Assim, se é ou não psicológica ou racionalmente manter as atitudes reactivas, ou acreditarmos na causalidade mental, tal não parece ser uma contribuição apropriada para o debate, pois não discute sequer a questão fundamental. Pois pode ser que nós sejamos bonecos nas mãos de um deus qualquer, bonecos a que não é possível pensar que são bonecos ou encarar-se como tal. A possibilidade de nós sermos marionetas é posta pela metafísica das coisas – e como uma marioneta não é um alvo adequado para a atribuição de responsabilidade moral ou objecto de dignidade, mesmo que para nós não seja possível aceitar tal estado das coisas ou viver de acordo com estes factos, a nossas atitudes reactivas e explicações psicológicas podem não passar, apesar de todas estas práticas que as pressupõem e que lhe são essenciais, de moeda falsa.

Jerry Fodor, num contexto de discussão do problema da causalidade mental diz, dramaticamente

“Se não é literalmente verdade que o meu querer é causalmente responsável pelo meu buscar, e a minha comichão é causalmente responsável pelo meu coçar, e o meu acreditar é causalmente responsável pelo meu dizer...se nada disto é literalmente verdade, então praticamente tudo em que acredito acerca de seja o que for é falso e é o fim do mundo.”

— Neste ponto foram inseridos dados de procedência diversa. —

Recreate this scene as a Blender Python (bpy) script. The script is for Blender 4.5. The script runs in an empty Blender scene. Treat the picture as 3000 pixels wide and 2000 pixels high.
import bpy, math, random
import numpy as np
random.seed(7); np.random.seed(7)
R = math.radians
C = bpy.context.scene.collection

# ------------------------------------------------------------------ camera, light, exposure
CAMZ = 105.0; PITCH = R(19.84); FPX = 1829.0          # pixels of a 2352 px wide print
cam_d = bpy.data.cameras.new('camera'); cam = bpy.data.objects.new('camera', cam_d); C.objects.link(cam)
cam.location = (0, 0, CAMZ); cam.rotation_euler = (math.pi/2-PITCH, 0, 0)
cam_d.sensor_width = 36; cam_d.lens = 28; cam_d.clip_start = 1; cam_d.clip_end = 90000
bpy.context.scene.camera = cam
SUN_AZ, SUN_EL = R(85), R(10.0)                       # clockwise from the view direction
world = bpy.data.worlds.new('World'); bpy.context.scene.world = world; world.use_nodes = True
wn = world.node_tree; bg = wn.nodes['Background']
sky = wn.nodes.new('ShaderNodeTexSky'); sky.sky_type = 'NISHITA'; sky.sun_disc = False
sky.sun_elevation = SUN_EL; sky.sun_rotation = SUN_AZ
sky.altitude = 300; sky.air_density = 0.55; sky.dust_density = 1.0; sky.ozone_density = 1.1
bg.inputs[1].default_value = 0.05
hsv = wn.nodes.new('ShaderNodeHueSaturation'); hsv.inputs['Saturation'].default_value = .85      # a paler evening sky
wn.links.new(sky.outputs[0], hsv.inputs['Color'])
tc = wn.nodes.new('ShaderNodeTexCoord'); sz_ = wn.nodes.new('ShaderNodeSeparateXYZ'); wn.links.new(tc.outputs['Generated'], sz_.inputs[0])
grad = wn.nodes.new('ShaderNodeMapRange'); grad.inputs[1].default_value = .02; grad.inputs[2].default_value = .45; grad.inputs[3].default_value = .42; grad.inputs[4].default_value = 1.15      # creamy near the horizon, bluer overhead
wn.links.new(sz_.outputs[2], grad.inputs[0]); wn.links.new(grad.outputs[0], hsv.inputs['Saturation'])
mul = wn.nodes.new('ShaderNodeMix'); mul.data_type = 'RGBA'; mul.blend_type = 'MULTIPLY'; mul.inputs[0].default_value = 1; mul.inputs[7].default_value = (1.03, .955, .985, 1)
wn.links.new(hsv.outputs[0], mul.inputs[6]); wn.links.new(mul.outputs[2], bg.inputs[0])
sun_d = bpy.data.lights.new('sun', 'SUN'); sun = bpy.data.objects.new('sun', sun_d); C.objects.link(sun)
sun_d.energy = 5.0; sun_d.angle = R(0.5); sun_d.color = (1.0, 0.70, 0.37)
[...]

Mas o fim do mundo, como vimos atrás, não é o da catástrofe prática de termos de abandonar as atitudes reactivas ou ter de deixar de usar explicações psicológicas. Pode ser que tal não seja psicologicamente possível, nem racionalmente requerido de nós. Mas não deixa de ser verdade que estamos perante uma ameaça séria à nossa autoconcepção. Esta pode ser ilustrada através de uma comparação da nossa situação existencial vis-à-vis a metafísica com o de certas ilusões perceptuais.
Lembremo-nos da conhecida ilusão de Muller-Lyer (a imagem acima) na qual nos é apresentado duas linhas do mesmo tamanho, sabemos que são do mesmo tamanho (tente medi-las) e no entanto não conseguimos deixar de vê-las como uma sendo maior do que outra. Do mesmo modo, a metafísica das coisas pode mostrar-nos que apesar de não sermos mais do que marionetas, não conseguimos deixar de nos ver como seres responsáveis, inteligentes, racionais, e o activos no mundo.

O que está em causa, como já disse, é a possibilidade de agência, sem a qual não somos diferentes das marionetas. Mas para sermos mais do que simples marionetas, precisamos de uma resposta positiva ao problema metafísico da causalidade mental e do livre-arbítrio.
É de notar, quão semelhante é a dialéctica de Burge, Baker e de Strawson. Tal não é uma coincidência.